Focus on food waste for future food security, says Worldwatch

Waste prevention strategies and promoting self-sufficiency could be key to feeding the world’s fast-growing population, according to a new report from the Worldwatch Institute.

Finding ways to increase global food production has been increasingly in the spotlight, as world population is on target to hit the seven billion mark later this year, and is forecast to reach nine billion by 2050. Food shortages and high prices sparked riots in many countries around the world in 2008, and served to underline the urgency of the situation.

But in its annual State of the World report, the environmental research organization Worldwatch Institute suggests that the focus should shift away from producing more food, toward encouraging self-sufficiency and reducing food waste in rich and poor nations alike. It draws on case studies from across the world to illustrate how local initiatives can have broad implications for improving the food supply and tackling hunger, and underlines that increasing food production does not necessarily translate to hunger prevention.

Senior fellow with the Worldwatch Institute Brian Halweil told FoodNavigator-USA.com: “Of course it’s not a completely either/or situation. Production has been our main focus for a long time, but if you look at various links in the food chain, such as food waste on the farm, in processing, in the household, and having very inefficient water use, how we currently use food is quite wasteful.”

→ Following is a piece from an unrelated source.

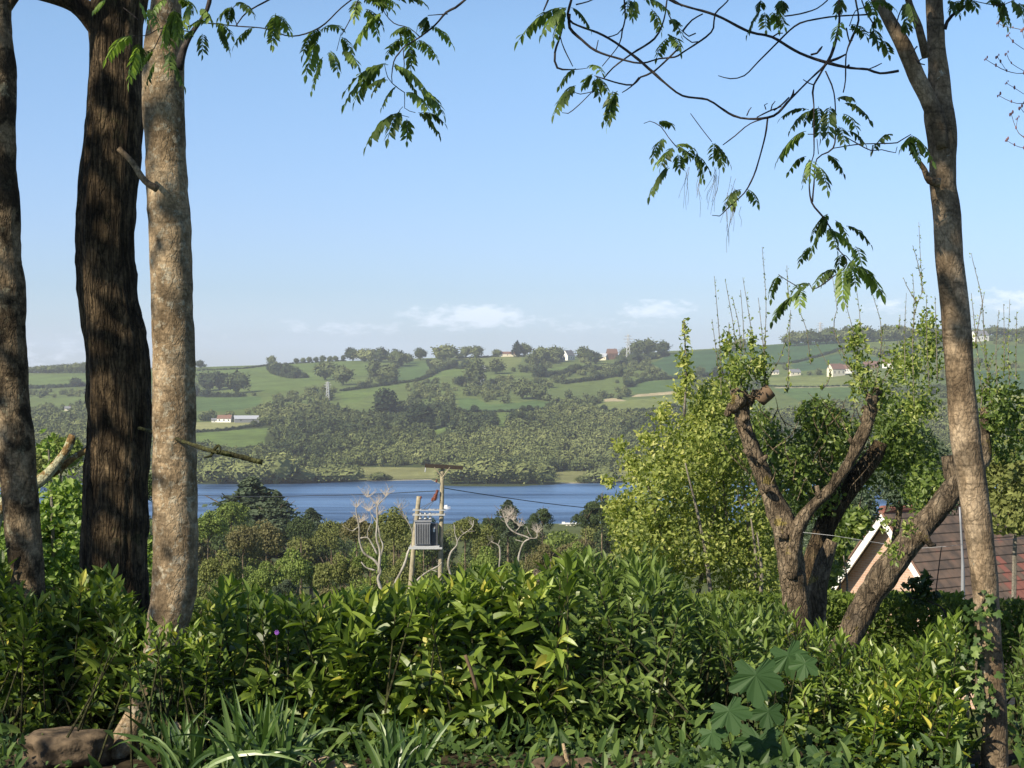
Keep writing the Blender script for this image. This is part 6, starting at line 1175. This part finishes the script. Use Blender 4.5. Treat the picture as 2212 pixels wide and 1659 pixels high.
    # twigs
    a = Acc(); tubepx(a, [(378, 1560, 5), (405, 1590, 4.5), (432, 1628, 3)], 6.75, seg=8, step=.02, rough=.3, rscale=30); props(a.build('dead_twig', M['stone'], None, True), 'peeled pale dead twig slanting beside the pale trunk foot', 'twig')
    a = Acc(); tubepx(a, [(1216, 1606, 3), (1222, 1630, 4.5), (1228, 1660, 5)], 6.6, seg=8, step=.02, rough=.3, rscale=30); props(a.build('dead_twig', M['stone'], None, True), 'short pinkish bare twig standing between the two boulders', 'twig')
    a = Acc(); tubepx(a, [(1005, 1415, 4), (1018, 1450, 4), (1030, 1490, 4)], 7.2, seg=8, step=.02, rough=.2); props(a.build('dead_twig', M['cut_wood'], None, True), 'brown bare stem inside the centre laurel', 'twig')
    # purple flower
    o = empty('purple_flower', P(598, 1380, 7.15), 'single small purple flower in the laurel right of the pale trunk', 'flower'); lf = Acc(); n = 9; a0 = np.arange(n)*2*math.pi/n
    lf.inst(OVAL, frames(np.column_stack((np.cos(a0), np.full(n, -.3), np.sin(a0))), np.tile(np.array((0, -1., .2)), (n, 1)), np.full(n, .011)), np.tile(P(598, 1366, 7.05), (n, 1)), np.full(n, .5)); lf.build('petals', M['flower'], o)
    a = Acc(); tube(a, np.array((P(598, 1366, 7.11), P(600, 1440, 7.2))), np.array((.002, .003)), seg=5); a.build('stem', M['moss_twig'], o)
    # ground ivy at the bottom
    lf = Acc(); n = 3600; x = rng.uniform(-100, 2320, n); d = rng.uniform(6.2, 7.3, n); z = rng.uniform(.0, .10, n)+.05*noise3(np.column_stack((x/60, d, x*0)), 2); kk = ~((x > 45) & (x < 345) & (rng.random(n) < .88)) & ~((x > 2085) & (x < 2190)); x, d, z = x[kk], d[kk], z[kk]; n = len(x); p = np.column_stack(((x-CXP)/F*d, d, z))
    lf.inst(IVY, frames(rng.normal(0, .7, (n, 3))+np.array((0, -.3, -.3)), rng.normal(0, .4, (n, 3))+np.array((-.1, -.6, .8)), rng.uniform(.014, .034, n)), p, rng.uniform(0, .75, n)); k = rng.permutation(n)[:700]; lf.inst(LAUREL, frames(rng.normal(0, .6, (700, 3))+np.array((0, -.1, .7)), rng.normal(0, .5, (700, 3))+np.array((-.2, -.7, .6)), rng.uniform(.04, .095, 700)), p[k]+np.array((.01, 0, .02)), rng.uniform(.2, .9, 700)); props(lf.build('ground_cover', M['ivy']), 'creeping ivy and low leaves along the bottom edge', 'ground cover', None, 'stuff')
garden()
# ------------------------------------------------------------------ haze
def haze():
    V = [(x, y, z) for x in (-9000, 9000) for y in (-90, 5600) for z in (-75, 150)]
    # ground beyond these limits is outside the view
    m = bpy.data.materials.new('haze_air'); m.use_nodes = True; nt = m.node_tree; nt.nodes.clear(); out = nt.nodes.new('ShaderNodeOutputMaterial'); pv = nt.nodes.new('ShaderNodeVolumePrincipled')
    pv.inputs['Color'].default_value = (.90, .94, 1, 1); pv.inputs['Density'].default_value = .00013; pv.inputs['Anisotropy'].default_value = .2; nt.links.new(pv.outputs[0], out.inputs['Volume'])
    o = mk('haze', V, np.array([[0, 1, 3, 2], [4, 6, 7, 5], [0, 4, 5, 1], [2, 3, 7, 6], [0, 2, 6, 4], [1, 5, 7, 3]]), m); props(o, kind='stuff'); o['label'] = 'thin pale blue haze over the valley'; o['category'] = 'haze'
haze()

Estimates vary as to how much of the global food supply is wasted, from a quarter to a half, even in some of the most sophisticated supply chains.

“On a regional and national basis there is potential to reduce waste,” Halweil said. “There is no question that on a global level there’s enough scope to feed everyone…The problem in the chain is not a lack of production. Even in hungry countries there are often crops being produced in abundance.”

The institute’s report said that from 1980 to 2009, the production of barley, corn, millet, oats, rice, rye, sorghum and wheat increased by nearly 55 percent, but countries’ food self-sufficiency and hunger has also increased during this period. According to the UN Food and Agriculture Organization (FAO), there are nearly a billion people in the world who are chronically hungry.

Industry’s role

Halweil said that the private food sector has an important role to play in making the world’s food supply chain less wasteful and more efficient – for example, in sharing its knowledge about efficient distribution with the private sector, and in sourcing ingredients from closer to home.

“Any food business that isn’t looking at ways to regionalize its supply chain is really behind the curve at this time,” he said. “And there are certain other benefits to this regionalization, including preventing large scale food safety disasters. That is not to say that outbreaks don’t happen in local and regional food systems but the outbreak will not be on the same scale as we saw with spinach and peanut butter.”

Halweil pointed to the rapid rise of the local food movement in the United States as evidence that consumers are willing to demand change through their individual food choices, adding that school districts and government institutions are now also looking to source foods locally.